What is needed:
Every record must be repeated exactly; omit any pictures they contain.

>> BEGIN Dataset records

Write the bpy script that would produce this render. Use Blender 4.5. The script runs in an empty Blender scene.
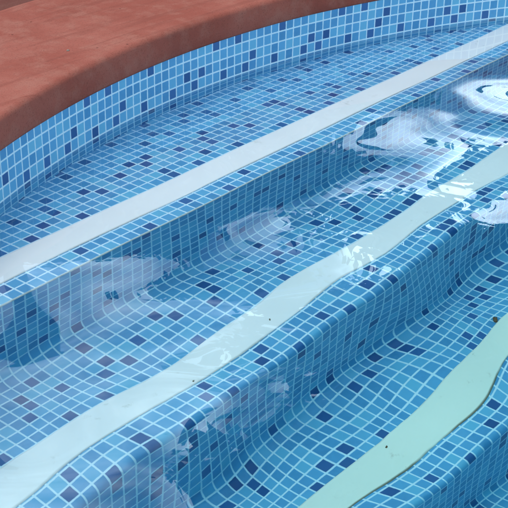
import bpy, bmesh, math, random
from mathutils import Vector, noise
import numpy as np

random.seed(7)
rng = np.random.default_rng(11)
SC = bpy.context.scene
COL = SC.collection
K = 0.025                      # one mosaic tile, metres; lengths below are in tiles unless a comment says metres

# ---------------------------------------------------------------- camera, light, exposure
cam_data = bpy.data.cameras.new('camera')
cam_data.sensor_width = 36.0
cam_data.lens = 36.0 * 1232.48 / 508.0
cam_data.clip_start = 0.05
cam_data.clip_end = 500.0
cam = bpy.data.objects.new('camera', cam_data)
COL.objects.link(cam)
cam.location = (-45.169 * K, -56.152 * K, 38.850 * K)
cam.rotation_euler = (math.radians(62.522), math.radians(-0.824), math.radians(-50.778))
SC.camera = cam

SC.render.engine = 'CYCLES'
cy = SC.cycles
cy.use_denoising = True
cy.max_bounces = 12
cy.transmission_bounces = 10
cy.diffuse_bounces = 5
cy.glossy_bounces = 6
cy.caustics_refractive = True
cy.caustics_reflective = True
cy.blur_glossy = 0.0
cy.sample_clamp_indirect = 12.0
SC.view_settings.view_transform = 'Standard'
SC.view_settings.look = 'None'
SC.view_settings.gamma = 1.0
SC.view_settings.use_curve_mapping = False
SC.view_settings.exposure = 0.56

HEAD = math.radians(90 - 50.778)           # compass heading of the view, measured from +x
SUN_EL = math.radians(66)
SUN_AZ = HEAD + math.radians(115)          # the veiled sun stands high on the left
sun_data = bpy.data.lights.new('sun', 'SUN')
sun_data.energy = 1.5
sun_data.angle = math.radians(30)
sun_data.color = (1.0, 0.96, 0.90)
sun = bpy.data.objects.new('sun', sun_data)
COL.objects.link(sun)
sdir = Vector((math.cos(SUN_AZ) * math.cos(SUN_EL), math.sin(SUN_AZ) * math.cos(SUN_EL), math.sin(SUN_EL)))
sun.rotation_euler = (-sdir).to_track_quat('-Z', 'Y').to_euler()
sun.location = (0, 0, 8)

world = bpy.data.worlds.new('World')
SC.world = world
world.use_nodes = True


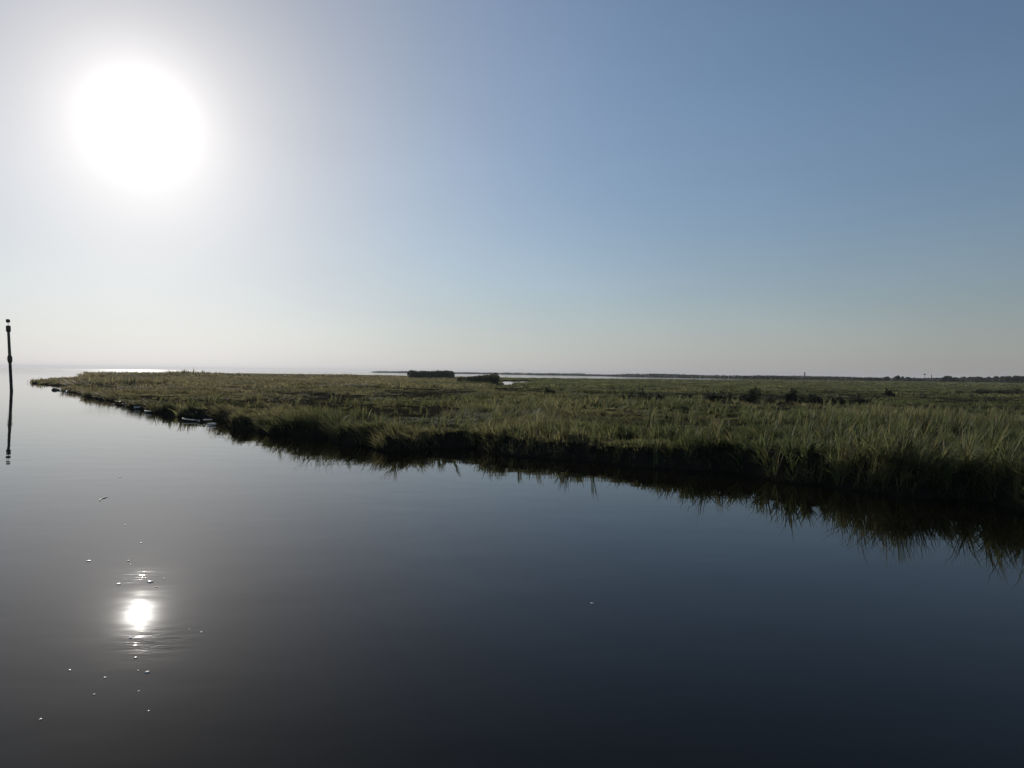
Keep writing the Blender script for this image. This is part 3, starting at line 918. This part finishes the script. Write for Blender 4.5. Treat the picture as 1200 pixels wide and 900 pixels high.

>> END Dataset records

Written solution:
Write the bpy script that would produce this render. Use Blender 4.5. The script runs in an empty Blender scene.
import bpy, bmesh, math, random
from mathutils import Vector, noise
import numpy as np

random.seed(7)
rng = np.random.default_rng(11)
SC = bpy.context.scene
COL = SC.collection
K = 0.025                      # one mosaic tile, metres; lengths below are in tiles unless a comment says metres

# ---------------------------------------------------------------- camera, light, exposure
cam_data = bpy.data.cameras.new('camera')
cam_data.sensor_width = 36.0
cam_data.lens = 36.0 * 1232.48 / 508.0
cam_data.clip_start = 0.05
cam_data.clip_end = 500.0
cam = bpy.data.objects.new('camera', cam_data)
COL.objects.link(cam)
cam.location = (-45.169 * K, -56.152 * K, 38.850 * K)
cam.rotation_euler = (math.radians(62.522), math.radians(-0.824), math.radians(-50.778))
SC.camera = cam

SC.render.engine = 'CYCLES'
cy = SC.cycles
cy.use_denoising = True
cy.max_bounces = 12
cy.transmission_bounces = 10
cy.diffuse_bounces = 5
cy.glossy_bounces = 6
cy.caustics_refractive = True
cy.caustics_reflective = True
cy.blur_glossy = 0.0
cy.sample_clamp_indirect = 12.0
SC.view_settings.view_transform = 'Standard'
SC.view_settings.look = 'None'
SC.view_settings.gamma = 1.0
SC.view_settings.use_curve_mapping = False
SC.view_settings.exposure = 0.56

HEAD = math.radians(90 - 50.778)           # compass heading of the view, measured from +x
SUN_EL = math.radians(66)
SUN_AZ = HEAD + math.radians(115)          # the veiled sun stands high on the left
sun_data = bpy.data.lights.new('sun', 'SUN')
sun_data.energy = 1.5
sun_data.angle = math.radians(30)
sun_data.color = (1.0, 0.96, 0.90)
sun = bpy.data.objects.new('sun', sun_data)
COL.objects.link(sun)
sdir = Vector((math.cos(SUN_AZ) * math.cos(SUN_EL), math.sin(SUN_AZ) * math.cos(SUN_EL), math.sin(SUN_EL)))
sun.rotation_euler = (-sdir).to_track_quat('-Z', 'Y').to_euler()
sun.location = (0, 0, 8)

world = bpy.data.worlds.new('World')
SC.world = world
world.use_nodes = True


Keep writing the Blender script for this image. This is part 3, starting at line 918. This part finishes the script. Write for Blender 4.5. Treat the picture as 1200 pixels wide and 900 pixels high.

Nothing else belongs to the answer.